Patrick Bruce Metheny (/məˈθni/ mə-THEE-nee; born August 12, 1954) is an American jazz guitarist and composer.

He is the leader of the Pat Metheny Group and is also involved in duets, solo works, and other side projects. His style incorporates elements of progressive and contemporary jazz, Latin jazz, and jazz fusion. Metheny has three gold albums and 20 Grammy Awards and is the only person to win Grammys in 10 categories. He is the brother of jazz flugelhornist Mike Metheny.

Metheny was born in Lee’s Summit, Missouri. His father Dave played trumpet, his mother Lois sang, and his maternal grandfather Delmar was a professional trumpeter. Metheny’s first instrument was trumpet, which he was taught by his brother, Mike. His brother, father, and grandfather played trios together at home. His parents were fans of Glenn Miller and swing music. They took Metheny to concerts to hear Clark Terry and Doc Severinsen, but they had little respect for guitar. Metheny’s interest in guitar increased around 1964 when he saw the Beatles perform on TV. For his 12th birthday, his parents allowed him to buy a guitar, which was a Gibson ES-140 3/4.

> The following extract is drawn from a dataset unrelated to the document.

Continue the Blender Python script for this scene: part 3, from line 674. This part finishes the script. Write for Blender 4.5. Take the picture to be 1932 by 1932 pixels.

Metheny’s life changed after hearing the album Four & More by Miles Davis. Soon after, he was captivated by Wes Montgomery‘s album Smokin’ at the Half Note which was released in 1965. He cites the Beatles, Miles Davis, and Wes Montgomery as having the biggest impact on his music.

When he was 15, he won a scholarship from Down Beat magazine to a one-week jazz camp where he was mentored by guitarist Attila Zoller, who then invited Metheny to New York City to see guitarist Jim Hall and bassist Ron Carter.